* RAW DATA
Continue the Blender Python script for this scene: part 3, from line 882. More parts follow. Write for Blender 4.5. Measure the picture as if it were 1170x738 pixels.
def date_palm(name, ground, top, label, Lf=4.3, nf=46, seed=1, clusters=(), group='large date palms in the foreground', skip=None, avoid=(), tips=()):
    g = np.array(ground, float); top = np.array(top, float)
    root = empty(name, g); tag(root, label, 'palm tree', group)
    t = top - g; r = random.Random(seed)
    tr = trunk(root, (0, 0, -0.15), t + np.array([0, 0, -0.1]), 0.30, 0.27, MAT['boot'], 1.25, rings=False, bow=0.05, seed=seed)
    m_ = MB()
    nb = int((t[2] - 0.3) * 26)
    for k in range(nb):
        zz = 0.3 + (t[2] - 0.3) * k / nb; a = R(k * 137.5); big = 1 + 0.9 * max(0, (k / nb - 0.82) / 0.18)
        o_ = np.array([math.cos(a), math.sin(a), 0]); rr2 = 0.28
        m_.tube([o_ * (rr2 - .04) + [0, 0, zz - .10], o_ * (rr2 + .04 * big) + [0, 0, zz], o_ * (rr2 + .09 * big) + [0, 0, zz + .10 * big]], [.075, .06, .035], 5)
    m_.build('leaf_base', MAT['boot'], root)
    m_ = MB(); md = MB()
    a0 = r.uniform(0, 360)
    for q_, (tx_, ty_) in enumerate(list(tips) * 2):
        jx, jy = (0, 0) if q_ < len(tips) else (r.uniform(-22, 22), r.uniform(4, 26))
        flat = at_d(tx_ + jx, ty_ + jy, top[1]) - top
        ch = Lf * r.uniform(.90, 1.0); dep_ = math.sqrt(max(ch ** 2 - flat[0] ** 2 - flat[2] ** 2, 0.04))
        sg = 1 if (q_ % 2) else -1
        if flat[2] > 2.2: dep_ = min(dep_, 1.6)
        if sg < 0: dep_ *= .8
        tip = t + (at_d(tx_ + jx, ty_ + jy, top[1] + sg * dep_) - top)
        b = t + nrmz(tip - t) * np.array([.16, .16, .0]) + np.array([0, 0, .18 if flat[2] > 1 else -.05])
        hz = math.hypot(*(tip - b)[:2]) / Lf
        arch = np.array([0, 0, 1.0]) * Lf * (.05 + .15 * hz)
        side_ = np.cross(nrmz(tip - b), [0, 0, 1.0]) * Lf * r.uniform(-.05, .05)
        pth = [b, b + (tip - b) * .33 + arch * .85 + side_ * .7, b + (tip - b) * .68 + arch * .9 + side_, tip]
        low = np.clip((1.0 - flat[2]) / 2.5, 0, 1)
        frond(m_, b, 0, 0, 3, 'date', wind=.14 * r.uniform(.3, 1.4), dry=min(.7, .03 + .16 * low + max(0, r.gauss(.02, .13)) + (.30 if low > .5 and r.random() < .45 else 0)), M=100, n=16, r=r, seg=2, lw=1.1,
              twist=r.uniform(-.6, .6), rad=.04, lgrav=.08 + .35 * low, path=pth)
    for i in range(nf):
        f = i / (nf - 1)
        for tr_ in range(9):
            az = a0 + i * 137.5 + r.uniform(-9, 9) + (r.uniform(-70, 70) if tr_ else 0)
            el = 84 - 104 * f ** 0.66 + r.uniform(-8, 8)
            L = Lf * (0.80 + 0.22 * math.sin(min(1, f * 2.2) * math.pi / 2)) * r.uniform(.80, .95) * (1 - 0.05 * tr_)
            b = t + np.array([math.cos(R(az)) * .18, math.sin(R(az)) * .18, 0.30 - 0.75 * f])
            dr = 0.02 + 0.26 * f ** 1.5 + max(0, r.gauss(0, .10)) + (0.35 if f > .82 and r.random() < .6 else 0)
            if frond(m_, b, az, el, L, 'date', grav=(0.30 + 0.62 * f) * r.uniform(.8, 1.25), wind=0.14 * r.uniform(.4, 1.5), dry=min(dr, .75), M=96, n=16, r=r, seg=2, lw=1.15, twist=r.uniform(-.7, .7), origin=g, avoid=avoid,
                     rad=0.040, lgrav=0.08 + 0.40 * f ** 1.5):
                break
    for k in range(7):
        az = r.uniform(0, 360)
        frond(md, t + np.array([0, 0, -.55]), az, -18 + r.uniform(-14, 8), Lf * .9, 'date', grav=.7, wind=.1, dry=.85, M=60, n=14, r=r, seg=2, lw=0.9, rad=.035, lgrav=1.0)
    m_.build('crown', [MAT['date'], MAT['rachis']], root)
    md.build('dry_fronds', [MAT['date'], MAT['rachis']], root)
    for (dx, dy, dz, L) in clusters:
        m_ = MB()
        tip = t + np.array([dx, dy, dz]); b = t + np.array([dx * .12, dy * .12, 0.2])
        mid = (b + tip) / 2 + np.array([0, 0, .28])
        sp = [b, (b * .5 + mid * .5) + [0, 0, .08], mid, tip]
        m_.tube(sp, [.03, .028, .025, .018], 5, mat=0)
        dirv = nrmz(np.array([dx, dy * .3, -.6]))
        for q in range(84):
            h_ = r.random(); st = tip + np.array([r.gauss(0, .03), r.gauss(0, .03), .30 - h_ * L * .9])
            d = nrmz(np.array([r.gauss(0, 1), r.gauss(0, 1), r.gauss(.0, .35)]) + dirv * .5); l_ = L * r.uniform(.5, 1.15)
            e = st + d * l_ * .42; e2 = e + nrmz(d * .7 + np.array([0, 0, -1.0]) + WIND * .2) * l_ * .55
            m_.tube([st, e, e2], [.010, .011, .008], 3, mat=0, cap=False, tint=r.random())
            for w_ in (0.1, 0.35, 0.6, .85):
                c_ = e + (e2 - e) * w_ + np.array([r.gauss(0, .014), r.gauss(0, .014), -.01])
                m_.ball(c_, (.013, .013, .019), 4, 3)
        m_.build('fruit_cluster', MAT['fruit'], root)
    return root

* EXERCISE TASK
Reproduce each line verbatim.

* WRITTEN SOLUTION
Continue the Blender Python script for this scene: part 3, from line 882. More parts follow. Write for Blender 4.5. Measure the picture as if it were 1170x738 pixels.
def date_palm(name, ground, top, label, Lf=4.3, nf=46, seed=1, clusters=(), group='large date palms in the foreground', skip=None, avoid=(), tips=()):
    g = np.array(ground, float); top = np.array(top, float)
    root = empty(name, g); tag(root, label, 'palm tree', group)
    t = top - g; r = random.Random(seed)
    tr = trunk(root, (0, 0, -0.15), t + np.array([0, 0, -0.1]), 0.30, 0.27, MAT['boot'], 1.25, rings=False, bow=0.05, seed=seed)
    m_ = MB()
    nb = int((t[2] - 0.3) * 26)
    for k in range(nb):
        zz = 0.3 + (t[2] - 0.3) * k / nb; a = R(k * 137.5); big = 1 + 0.9 * max(0, (k / nb - 0.82) / 0.18)
        o_ = np.array([math.cos(a), math.sin(a), 0]); rr2 = 0.28
        m_.tube([o_ * (rr2 - .04) + [0, 0, zz - .10], o_ * (rr2 + .04 * big) + [0, 0, zz], o_ * (rr2 + .09 * big) + [0, 0, zz + .10 * big]], [.075, .06, .035], 5)
    m_.build('leaf_base', MAT['boot'], root)
    m_ = MB(); md = MB()
    a0 = r.uniform(0, 360)
    for q_, (tx_, ty_) in enumerate(list(tips) * 2):
        jx, jy = (0, 0) if q_ < len(tips) else (r.uniform(-22, 22), r.uniform(4, 26))
        flat = at_d(tx_ + jx, ty_ + jy, top[1]) - top
        ch = Lf * r.uniform(.90, 1.0); dep_ = math.sqrt(max(ch ** 2 - flat[0] ** 2 - flat[2] ** 2, 0.04))
        sg = 1 if (q_ % 2) else -1
        if flat[2] > 2.2: dep_ = min(dep_, 1.6)
        if sg < 0: dep_ *= .8
        tip = t + (at_d(tx_ + jx, ty_ + jy, top[1] + sg * dep_) - top)
        b = t + nrmz(tip - t) * np.array([.16, .16, .0]) + np.array([0, 0, .18 if flat[2] > 1 else -.05])
        hz = math.hypot(*(tip - b)[:2]) / Lf
        arch = np.array([0, 0, 1.0]) * Lf * (.05 + .15 * hz)
        side_ = np.cross(nrmz(tip - b), [0, 0, 1.0]) * Lf * r.uniform(-.05, .05)
        pth = [b, b + (tip - b) * .33 + arch * .85 + side_ * .7, b + (tip - b) * .68 + arch * .9 + side_, tip]
        low = np.clip((1.0 - flat[2]) / 2.5, 0, 1)
        frond(m_, b, 0, 0, 3, 'date', wind=.14 * r.uniform(.3, 1.4), dry=min(.7, .03 + .16 * low + max(0, r.gauss(.02, .13)) + (.30 if low > .5 and r.random() < .45 else 0)), M=100, n=16, r=r, seg=2, lw=1.1,
              twist=r.uniform(-.6, .6), rad=.04, lgrav=.08 + .35 * low, path=pth)
    for i in range(nf):
        f = i / (nf - 1)
        for tr_ in range(9):
            az = a0 + i * 137.5 + r.uniform(-9, 9) + (r.uniform(-70, 70) if tr_ else 0)
            el = 84 - 104 * f ** 0.66 + r.uniform(-8, 8)
            L = Lf * (0.80 + 0.22 * math.sin(min(1, f * 2.2) * math.pi / 2)) * r.uniform(.80, .95) * (1 - 0.05 * tr_)
            b = t + np.array([math.cos(R(az)) * .18, math.sin(R(az)) * .18, 0.30 - 0.75 * f])
            dr = 0.02 + 0.26 * f ** 1.5 + max(0, r.gauss(0, .10)) + (0.35 if f > .82 and r.random() < .6 else 0)
            if frond(m_, b, az, el, L, 'date', grav=(0.30 + 0.62 * f) * r.uniform(.8, 1.25), wind=0.14 * r.uniform(.4, 1.5), dry=min(dr, .75), M=96, n=16, r=r, seg=2, lw=1.15, twist=r.uniform(-.7, .7), origin=g, avoid=avoid,
                     rad=0.040, lgrav=0.08 + 0.40 * f ** 1.5):
                break
    for k in range(7):
        az = r.uniform(0, 360)
        frond(md, t + np.array([0, 0, -.55]), az, -18 + r.uniform(-14, 8), Lf * .9, 'date', grav=.7, wind=.1, dry=.85, M=60, n=14, r=r, seg=2, lw=0.9, rad=.035, lgrav=1.0)
    m_.build('crown', [MAT['date'], MAT['rachis']], root)
    md.build('dry_fronds', [MAT['date'], MAT['rachis']], root)
    for (dx, dy, dz, L) in clusters:
        m_ = MB()
        tip = t + np.array([dx, dy, dz]); b = t + np.array([dx * .12, dy * .12, 0.2])
        mid = (b + tip) / 2 + np.array([0, 0, .28])
        sp = [b, (b * .5 + mid * .5) + [0, 0, .08], mid, tip]
        m_.tube(sp, [.03, .028, .025, .018], 5, mat=0)
        dirv = nrmz(np.array([dx, dy * .3, -.6]))
        for q in range(84):
            h_ = r.random(); st = tip + np.array([r.gauss(0, .03), r.gauss(0, .03), .30 - h_ * L * .9])
            d = nrmz(np.array([r.gauss(0, 1), r.gauss(0, 1), r.gauss(.0, .35)]) + dirv * .5); l_ = L * r.uniform(.5, 1.15)
            e = st + d * l_ * .42; e2 = e + nrmz(d * .7 + np.array([0, 0, -1.0]) + WIND * .2) * l_ * .55
            m_.tube([st, e, e2], [.010, .011, .008], 3, mat=0, cap=False, tint=r.random())
            for w_ in (0.1, 0.35, 0.6, .85):
                c_ = e + (e2 - e) * w_ + np.array([r.gauss(0, .014), r.gauss(0, .014), -.01])
                m_.ball(c_, (.013, .013, .019), 4, 3)
        m_.build('fruit_cluster', MAT['fruit'], root)
    return root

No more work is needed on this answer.